Hi!
With reduce_sum
(and map_rect
) we can now parallelise Stan programs nicely. However, this comes at the price of being forced to use the standardised densities.
So while one can write this in the model block:
counts ~ poisson_log(mu);
which avoids calculating log-gamma functions needed for normalisation. Now, when you use the new parallelsiation facilities, then the log-lik must be written in a user defined function, but then users must use
log_lik_term += poisson_log(counts | mu);
… and this is wasting a lot of computational resources since the normalisation constant is being computed which is often not needed.
So can we solve this?
How about we let users define mydensity_ lpdf
where they can simply use the usual ~
notation. The function would not declare a returned value which would be auto-generated from the stan parser; like:
real mydensity_lpdf(int[] counts, vector mu) {
counts ~ poisson_log(mu);
}
This would only be compatible with the current language when we disallow a return value whenever the ~
notation is used.
Alternatively, one could turn calls to poisson_log(counts | mu)

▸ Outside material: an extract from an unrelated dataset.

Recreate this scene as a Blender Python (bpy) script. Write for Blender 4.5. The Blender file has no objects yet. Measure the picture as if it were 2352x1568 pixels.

in users functions into versions which do not estimate the normalisation constant whenever the user density is used with the ~
notation.
I don’t really mind how we turn these normalisations off, but it’s a bit sad to force everyone to pay some performance penalty when you go parallel merely for the normalisation which is often not used. The alternative for users is write their pdf’s tailored for their case if that is possible (based on using sum
or whatever).
Tagging some compiler experts @Bob_Carpenter, @rok_cesnovar, @nhuurre, @rybern … apologies whomever I missed and wanted a heads-up here.